Task description: In the entries below, find every line holding the string "from" and collect it.

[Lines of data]
= = = = = = =
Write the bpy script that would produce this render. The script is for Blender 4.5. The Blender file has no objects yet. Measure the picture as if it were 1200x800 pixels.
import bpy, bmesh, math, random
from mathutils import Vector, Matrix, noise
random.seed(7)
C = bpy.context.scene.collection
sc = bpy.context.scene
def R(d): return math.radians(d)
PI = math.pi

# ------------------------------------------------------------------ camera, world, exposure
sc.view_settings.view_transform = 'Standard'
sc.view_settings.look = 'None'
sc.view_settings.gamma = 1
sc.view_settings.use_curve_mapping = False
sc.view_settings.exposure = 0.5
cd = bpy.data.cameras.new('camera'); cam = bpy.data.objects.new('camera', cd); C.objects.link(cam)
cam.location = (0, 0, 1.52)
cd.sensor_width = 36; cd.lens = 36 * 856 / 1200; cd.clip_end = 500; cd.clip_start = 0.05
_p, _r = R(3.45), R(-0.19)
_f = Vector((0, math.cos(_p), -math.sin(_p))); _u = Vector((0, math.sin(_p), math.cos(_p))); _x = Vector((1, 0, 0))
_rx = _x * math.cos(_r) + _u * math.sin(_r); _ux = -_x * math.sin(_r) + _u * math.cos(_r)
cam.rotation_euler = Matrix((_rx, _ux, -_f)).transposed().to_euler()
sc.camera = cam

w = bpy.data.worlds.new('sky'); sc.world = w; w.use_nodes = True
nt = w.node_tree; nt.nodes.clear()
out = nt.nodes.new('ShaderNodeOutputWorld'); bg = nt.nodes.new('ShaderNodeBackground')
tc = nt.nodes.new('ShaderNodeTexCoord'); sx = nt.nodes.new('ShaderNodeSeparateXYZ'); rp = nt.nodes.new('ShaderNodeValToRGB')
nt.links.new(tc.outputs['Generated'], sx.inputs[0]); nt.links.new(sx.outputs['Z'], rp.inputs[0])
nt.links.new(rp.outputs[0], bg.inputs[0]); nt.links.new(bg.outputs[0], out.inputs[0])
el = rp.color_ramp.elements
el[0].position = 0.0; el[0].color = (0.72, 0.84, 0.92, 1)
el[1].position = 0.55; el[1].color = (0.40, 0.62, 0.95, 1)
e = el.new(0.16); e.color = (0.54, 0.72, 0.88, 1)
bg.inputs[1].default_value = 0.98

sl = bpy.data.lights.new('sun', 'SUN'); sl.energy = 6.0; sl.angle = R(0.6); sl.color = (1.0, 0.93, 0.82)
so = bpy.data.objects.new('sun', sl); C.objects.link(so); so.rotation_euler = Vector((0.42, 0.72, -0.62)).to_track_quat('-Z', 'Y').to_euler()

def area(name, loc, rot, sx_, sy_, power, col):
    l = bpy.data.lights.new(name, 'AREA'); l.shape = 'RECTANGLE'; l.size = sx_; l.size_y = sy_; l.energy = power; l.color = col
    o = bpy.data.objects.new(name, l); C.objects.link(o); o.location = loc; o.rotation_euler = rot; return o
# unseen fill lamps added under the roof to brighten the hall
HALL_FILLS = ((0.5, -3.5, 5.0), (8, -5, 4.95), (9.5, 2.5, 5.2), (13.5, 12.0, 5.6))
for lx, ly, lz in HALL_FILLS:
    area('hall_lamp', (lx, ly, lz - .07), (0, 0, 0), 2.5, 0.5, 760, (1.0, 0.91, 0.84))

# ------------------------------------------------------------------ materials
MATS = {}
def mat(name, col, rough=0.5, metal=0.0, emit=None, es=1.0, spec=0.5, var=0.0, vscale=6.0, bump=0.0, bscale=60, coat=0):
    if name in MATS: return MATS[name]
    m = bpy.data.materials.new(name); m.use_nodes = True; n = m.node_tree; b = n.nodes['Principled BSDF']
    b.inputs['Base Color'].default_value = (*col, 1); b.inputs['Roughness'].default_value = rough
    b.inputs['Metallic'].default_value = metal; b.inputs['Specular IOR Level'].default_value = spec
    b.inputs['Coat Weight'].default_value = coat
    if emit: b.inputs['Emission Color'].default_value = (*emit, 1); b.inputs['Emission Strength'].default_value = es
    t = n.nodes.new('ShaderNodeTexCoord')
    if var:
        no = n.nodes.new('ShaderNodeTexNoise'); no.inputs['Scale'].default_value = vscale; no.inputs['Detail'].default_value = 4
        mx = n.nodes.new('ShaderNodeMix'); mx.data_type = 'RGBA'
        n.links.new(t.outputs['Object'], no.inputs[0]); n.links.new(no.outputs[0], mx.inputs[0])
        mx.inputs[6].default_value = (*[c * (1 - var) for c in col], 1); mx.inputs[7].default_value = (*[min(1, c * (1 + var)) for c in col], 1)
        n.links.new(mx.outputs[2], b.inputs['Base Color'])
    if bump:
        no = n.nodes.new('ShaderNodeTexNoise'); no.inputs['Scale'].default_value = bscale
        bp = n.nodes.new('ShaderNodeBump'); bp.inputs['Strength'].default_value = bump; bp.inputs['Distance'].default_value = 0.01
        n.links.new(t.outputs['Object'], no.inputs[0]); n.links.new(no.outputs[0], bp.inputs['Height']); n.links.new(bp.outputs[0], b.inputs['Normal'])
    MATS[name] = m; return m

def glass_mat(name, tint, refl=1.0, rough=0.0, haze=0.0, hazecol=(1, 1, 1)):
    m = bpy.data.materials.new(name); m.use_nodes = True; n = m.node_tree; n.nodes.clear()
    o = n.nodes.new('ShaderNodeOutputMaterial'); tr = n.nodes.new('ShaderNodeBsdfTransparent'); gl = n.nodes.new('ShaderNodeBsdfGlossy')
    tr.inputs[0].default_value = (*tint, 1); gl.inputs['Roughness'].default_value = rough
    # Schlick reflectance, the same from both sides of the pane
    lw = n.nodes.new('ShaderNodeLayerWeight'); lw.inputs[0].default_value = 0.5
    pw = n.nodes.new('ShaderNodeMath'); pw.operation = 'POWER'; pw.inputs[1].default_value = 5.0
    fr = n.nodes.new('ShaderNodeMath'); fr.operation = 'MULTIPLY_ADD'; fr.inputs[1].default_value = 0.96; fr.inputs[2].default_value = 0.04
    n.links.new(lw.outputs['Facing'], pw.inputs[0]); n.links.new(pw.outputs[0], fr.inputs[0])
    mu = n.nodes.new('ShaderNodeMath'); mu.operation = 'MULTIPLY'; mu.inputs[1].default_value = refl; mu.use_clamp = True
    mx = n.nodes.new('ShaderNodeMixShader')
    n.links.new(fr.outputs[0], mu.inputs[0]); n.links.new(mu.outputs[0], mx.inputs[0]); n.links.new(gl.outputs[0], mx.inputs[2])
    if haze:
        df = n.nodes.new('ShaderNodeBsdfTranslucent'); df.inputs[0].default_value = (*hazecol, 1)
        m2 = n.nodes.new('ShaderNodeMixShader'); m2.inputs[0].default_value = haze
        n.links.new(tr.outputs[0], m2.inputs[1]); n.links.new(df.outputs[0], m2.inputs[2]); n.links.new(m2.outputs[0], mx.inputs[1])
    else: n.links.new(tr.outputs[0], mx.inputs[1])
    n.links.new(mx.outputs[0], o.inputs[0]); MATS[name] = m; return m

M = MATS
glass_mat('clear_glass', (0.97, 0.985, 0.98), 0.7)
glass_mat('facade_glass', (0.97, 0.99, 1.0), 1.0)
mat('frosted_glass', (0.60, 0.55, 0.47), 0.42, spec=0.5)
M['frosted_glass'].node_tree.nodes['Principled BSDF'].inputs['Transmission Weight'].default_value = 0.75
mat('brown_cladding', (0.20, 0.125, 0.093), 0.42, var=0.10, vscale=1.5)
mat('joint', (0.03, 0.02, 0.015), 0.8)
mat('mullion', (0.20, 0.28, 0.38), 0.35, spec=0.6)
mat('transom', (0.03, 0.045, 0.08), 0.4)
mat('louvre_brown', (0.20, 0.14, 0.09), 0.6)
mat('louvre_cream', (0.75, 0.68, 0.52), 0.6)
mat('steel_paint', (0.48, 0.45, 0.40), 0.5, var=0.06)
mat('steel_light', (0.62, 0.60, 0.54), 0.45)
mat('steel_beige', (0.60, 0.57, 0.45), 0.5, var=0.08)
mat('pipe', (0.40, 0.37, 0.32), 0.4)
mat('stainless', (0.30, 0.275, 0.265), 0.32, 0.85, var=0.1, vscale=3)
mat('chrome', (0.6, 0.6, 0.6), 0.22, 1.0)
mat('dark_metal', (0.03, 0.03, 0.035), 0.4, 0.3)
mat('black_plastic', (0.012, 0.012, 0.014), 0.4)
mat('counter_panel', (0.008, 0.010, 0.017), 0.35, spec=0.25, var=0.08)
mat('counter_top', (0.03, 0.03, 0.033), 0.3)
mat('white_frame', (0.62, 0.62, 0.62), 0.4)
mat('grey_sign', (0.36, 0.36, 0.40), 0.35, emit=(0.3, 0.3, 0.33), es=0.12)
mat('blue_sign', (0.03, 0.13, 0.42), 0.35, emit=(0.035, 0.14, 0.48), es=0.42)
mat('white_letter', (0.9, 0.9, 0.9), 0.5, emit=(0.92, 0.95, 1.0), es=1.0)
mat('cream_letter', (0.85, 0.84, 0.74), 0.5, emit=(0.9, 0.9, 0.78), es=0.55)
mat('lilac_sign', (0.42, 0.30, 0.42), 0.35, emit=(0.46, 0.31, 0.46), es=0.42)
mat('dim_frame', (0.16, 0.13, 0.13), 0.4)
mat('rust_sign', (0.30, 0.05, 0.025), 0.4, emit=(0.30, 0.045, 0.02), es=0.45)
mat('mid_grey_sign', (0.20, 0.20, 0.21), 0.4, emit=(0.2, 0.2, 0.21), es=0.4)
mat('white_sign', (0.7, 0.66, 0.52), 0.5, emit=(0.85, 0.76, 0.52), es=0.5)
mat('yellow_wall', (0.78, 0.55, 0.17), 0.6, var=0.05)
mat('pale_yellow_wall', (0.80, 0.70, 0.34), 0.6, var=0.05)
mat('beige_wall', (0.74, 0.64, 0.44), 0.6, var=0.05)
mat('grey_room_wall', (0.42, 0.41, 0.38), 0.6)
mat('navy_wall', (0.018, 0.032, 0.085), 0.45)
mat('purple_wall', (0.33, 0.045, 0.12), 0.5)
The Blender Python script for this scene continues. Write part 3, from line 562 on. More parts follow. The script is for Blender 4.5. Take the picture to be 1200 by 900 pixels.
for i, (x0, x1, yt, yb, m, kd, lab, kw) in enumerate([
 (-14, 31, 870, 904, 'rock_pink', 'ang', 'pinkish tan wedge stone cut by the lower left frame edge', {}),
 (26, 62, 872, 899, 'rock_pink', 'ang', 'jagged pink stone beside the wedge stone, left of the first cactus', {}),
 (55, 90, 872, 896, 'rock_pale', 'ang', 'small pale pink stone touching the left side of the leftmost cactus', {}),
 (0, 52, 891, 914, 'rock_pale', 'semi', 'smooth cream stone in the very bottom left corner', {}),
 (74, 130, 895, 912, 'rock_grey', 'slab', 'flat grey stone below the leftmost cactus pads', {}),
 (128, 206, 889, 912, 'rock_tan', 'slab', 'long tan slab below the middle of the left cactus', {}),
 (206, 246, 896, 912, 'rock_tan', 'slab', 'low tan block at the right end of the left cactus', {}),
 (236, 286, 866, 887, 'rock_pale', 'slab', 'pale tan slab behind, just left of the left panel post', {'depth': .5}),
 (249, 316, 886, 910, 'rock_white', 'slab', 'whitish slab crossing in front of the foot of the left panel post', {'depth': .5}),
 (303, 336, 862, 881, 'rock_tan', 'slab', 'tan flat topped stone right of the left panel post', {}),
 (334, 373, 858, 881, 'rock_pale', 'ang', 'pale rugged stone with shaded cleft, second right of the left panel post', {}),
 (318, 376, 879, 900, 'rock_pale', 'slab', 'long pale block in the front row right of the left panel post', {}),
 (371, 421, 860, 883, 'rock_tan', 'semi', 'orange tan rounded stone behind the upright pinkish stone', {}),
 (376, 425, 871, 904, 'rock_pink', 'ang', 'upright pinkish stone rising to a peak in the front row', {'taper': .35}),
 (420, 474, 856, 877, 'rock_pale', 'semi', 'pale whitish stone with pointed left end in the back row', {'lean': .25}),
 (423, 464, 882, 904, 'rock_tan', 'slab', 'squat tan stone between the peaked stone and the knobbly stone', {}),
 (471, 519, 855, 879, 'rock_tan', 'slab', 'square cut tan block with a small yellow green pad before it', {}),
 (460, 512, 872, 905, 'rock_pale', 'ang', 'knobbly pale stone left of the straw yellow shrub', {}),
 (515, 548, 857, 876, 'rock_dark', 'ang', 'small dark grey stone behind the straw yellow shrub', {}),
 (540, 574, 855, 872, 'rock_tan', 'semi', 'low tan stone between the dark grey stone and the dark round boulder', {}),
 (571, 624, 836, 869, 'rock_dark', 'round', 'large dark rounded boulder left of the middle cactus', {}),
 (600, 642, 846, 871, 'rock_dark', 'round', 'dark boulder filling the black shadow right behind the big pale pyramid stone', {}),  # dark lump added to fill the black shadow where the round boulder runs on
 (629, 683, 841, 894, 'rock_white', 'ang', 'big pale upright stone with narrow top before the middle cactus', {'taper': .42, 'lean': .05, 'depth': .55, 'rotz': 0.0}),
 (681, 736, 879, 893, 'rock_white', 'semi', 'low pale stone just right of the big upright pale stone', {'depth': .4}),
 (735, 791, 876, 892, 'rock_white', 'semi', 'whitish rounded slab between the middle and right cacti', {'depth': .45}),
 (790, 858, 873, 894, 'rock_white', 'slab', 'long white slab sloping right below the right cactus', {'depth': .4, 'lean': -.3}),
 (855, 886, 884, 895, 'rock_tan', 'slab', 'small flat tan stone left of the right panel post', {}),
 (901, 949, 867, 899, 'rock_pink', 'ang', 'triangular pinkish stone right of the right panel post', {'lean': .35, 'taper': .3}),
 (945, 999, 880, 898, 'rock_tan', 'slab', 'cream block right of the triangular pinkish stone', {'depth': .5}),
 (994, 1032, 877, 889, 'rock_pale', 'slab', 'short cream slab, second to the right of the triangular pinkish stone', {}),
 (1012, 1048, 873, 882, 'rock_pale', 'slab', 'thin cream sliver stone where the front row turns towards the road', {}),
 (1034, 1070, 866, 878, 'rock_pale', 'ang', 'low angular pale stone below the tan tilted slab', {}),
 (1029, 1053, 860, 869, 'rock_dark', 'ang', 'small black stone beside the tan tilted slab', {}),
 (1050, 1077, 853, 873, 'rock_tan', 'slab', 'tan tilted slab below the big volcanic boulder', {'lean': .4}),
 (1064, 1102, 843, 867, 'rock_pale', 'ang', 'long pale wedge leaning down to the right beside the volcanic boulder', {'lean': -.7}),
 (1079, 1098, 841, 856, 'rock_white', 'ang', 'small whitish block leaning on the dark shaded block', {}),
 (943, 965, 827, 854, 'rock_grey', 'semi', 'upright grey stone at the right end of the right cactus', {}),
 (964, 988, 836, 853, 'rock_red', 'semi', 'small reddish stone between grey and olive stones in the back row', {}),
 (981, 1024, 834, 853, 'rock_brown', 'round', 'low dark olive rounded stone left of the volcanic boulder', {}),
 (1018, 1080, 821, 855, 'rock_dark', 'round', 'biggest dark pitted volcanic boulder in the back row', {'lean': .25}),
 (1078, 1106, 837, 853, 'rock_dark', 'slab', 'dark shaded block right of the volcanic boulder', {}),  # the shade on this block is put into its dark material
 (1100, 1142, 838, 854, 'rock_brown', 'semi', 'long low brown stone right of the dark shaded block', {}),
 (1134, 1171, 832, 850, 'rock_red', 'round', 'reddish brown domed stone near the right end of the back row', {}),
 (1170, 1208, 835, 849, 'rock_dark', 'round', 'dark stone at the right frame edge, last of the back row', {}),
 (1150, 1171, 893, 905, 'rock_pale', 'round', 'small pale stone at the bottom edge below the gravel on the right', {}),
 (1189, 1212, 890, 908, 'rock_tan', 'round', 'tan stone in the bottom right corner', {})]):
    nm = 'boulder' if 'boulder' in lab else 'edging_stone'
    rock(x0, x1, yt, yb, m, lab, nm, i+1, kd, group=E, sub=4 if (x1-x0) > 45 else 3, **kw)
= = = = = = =
Answer in full:
from mathutils import Vector, Matrix, noise
    # Schlick reflectance, the same from both sides of the pane
The Blender Python script for this scene continues. Write part 3, from line 562 on. More parts follow. The script is for Blender 4.5. Take the picture to be 1200 by 900 pixels.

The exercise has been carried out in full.